Im Ergebnis der bisher geführten Untersuchungen ist vorgesehen:
- –
gegen einen Zugeführten ein Ermittlungsverfahren ohne Haft gemäß §§ 137, 139 (3) StGB einzuleiten und ihn zu einer Geldstrafe von 1 000 Mark zu verurteilen;8
- –
fünf Zugeführte werden nach Belehrung aus dem Polizeigewahrsam entlassen.
Es wird vorgeschlagen:
Der Staatssekretär für Kirchenfragen sollte kurzfristig ein Gespräch mit Bischof Hempel9 (Dresden) zu den Vorgängen in Leipzig führen. Dabei sollte unmissverständlich die Rolle der montäglichen Friedensgebete als ständiger Ausgangspunkt für fortgesetzte und sich eskalierende Provokationen gegen den sozialistischen Staat dargestellt und diese als eklatante Verletzung des Artikels 39 der Verfassung der DDR10 sowie anderer Gesetze und Rechtsvorschriften seitens der Kirche charakterisiert werden.

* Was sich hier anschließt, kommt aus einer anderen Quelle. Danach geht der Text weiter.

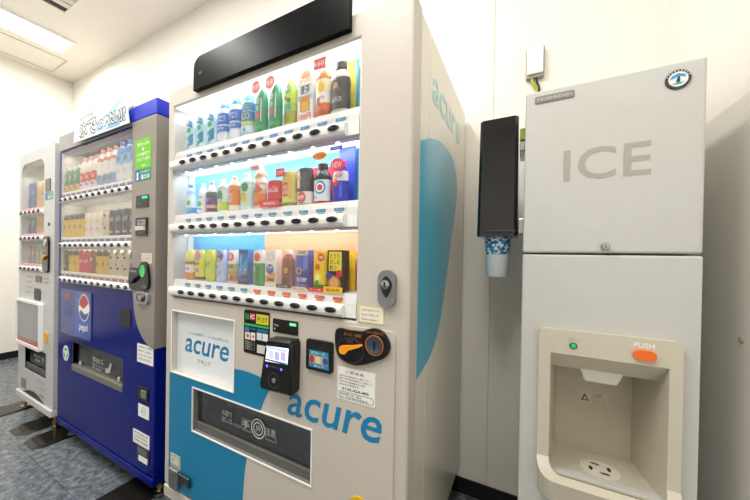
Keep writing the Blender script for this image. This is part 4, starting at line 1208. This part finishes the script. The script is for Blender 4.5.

Bischof Hempel sollte nachdrücklichst aufgefordert werden, die als Organisatoren und Gestalter des montäglichen Friedensgebetes wirkenden kirchlichen Amtsträger zu disziplinieren und derartigen Friedensgebeten einen ausschließlich religiösen Charakter zu verleihen.
Durch den Stellvertreter des Vorsitzenden des Rates des Bezirkes Leipzig für Inneres die Pfarrer Führer und Wonneberger zu einer Aussprache vorzuladen, in deren Verlauf ein beauftragter Staatsanwalt – ausgehend davon, dass durch ihre Gestaltung des Montagsgebetes eine aggressive Atmosphäre geschaffen wurde, die den Ausgangspunkt für schwere Störungen der öffentlichen Ordnung und Sicherheit und anderer Rechtsverstöße bildete – beide Pfarrer nachdrücklich verwarnt und von ihnen künftig die strikte Einhaltung der Rechtsvorschriften der DDR fordert.
Nach erfolgter Identifizierung weiterer Beteiligter an der öffentlichkeitswirksamen Provokation weitere straf- und ordnungsrechtliche Maßnahmen einzuleiten und zu Antragstellern auf ständige Ausreise entsprechende Entscheidungen zur kurzfristigen Ausreise zu treffen.11
Künftig bei derartigen provokatorisch-demonstrativen Aktionen auch in den DDR-Medien in geeigneter Form zu reagieren.
Alle diese Maßnahmen erfolgten ohne den Einsatz polizeilicher Mittel; jedoch ist bei weiteren derartigen Zusammenrottungen ein Einsatz derselben nicht ausgeschlossen.